Before orchestrating the murder/suicides 900+ people in Guyana, Jim Jones was the darling of the San Francisco Left. Huey Newton, Angela Davis, and Willie Brown embraced a man who killed more blacks than the KKK. Democrats Rosalynn Carter, Walter Mondale, and Gerry Brown made campaign visits to the Peoples Temple’s “comrade leader.” The mayor of San Francisco even rewarded Jones for his activism by appointing him chairman of the city’s housing commission. “The temple was as much a left-wing political crusade as a church,” The Nation reported in 1978. Unfortunately, as the years progressed, more Americans gulped down the Left’s Kool-Aid that Jones was of the religious Right and not an atheist leftist.

Behind Rev. Wright’s recycled rage
by Jack Cashill, World Net Daily, April 10, 2008

On the occasion of the 15th anniversary of Waco, it seems an appropriate time to review the way in which Barack Obama’s spiritual mentor, the Rev. Jeremiah Wright, responded to that tragedy… Wright’s so-called black liberation theology owes less to the Rev. Martin Luther King than it does to that maestro of paranoid racialism, the Rev. Jim Jones.

In the 1960s and 1970s, the very white Jones fed his largely black congregants such a steady diet of race-based anxiety that they came to believe only death would spare them the wrath of the “man.”

Jones, at least, was an original. He exploited the Democratic Party to buffer his self-professed communism.

As to Christianity, he used that as a front to pave the way to a materialist Utopia.

“Free at last, free at last,” he would lead his temple comrades in prayer, “thank socialism almighty we will be free at last.” They eventually found that freedom in cyanide-laced Kool-Aid in the jungles of Guyana.

To be fair to the Kool-Aid drinkers, in the 1970s institutional racism was not a distant memory. Many of his older congregants had come of age in the Jim Crow South. Jones rubbed fresh salt in real wounds.

Wright’s congregants, Obama especially, have no such excuse. The shopworn racial myths that Wright peddles are not just deranged, but, in the age of the Internet, easily disproved, every single one of them.

Personal Perspective: With friends like these
by Marshall Kilduff, San Francisco Chronicle, February 4, 2008

How could they hang with that creep? What were Oakland’s leaders thinking?

Those questions run through the mind in the wake of revelations of how Oakland politicians tolerated the thuggish, thieving conduct of Yusuf Bey and his followers. For years.…

It’s time for a history lesson. … In the late 1970s, the Rev. Jim Jones likewise surrounded himself with big-shouldered bodyguards and a retinue of flunkies.

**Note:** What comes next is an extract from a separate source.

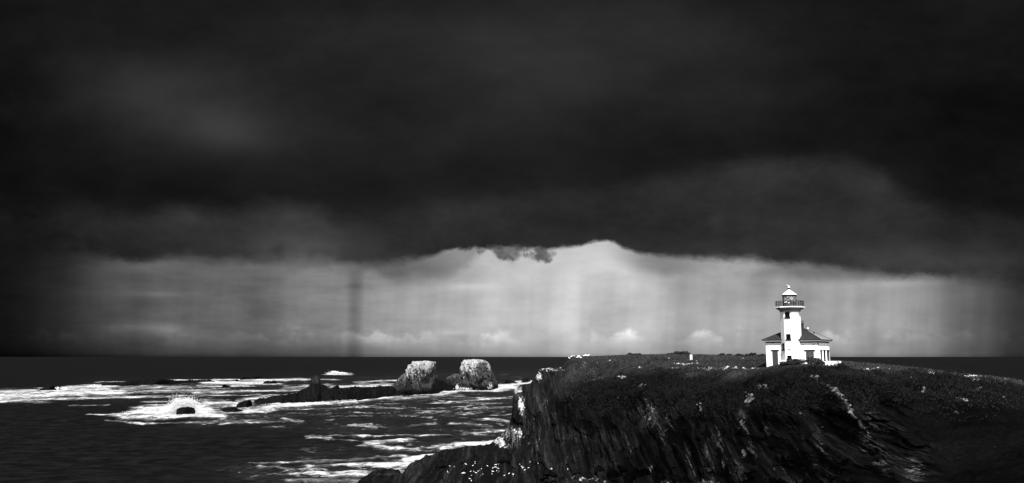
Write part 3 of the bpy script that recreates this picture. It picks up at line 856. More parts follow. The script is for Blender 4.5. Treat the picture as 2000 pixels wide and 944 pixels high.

He gave edgy speeches on civil rights and marched at housing eviction protests. His church nursed social programs and health care on a grimy corner in the Fillmore District. He was a wizard with the race card: a white preacher who led a congregation of largely black and poor followers. As in Oakland, the political set flocked to his Peoples Temple to be part of the show. Doubt was not encouraged.

The names of the visitors are gilt-edged Hall of Famers. In San Francisco, it was Willie Brown, gay icon Harvey Milk and then-Mayor George Moscone, who named Jones to the Housing Authority. In Oakland, Bey’s chums included former mayor and now Attorney General Jerry Brown, Mayor Ron Dellums and U.S. Rep. Barbara Lee. There were plenty of others on both guest lists.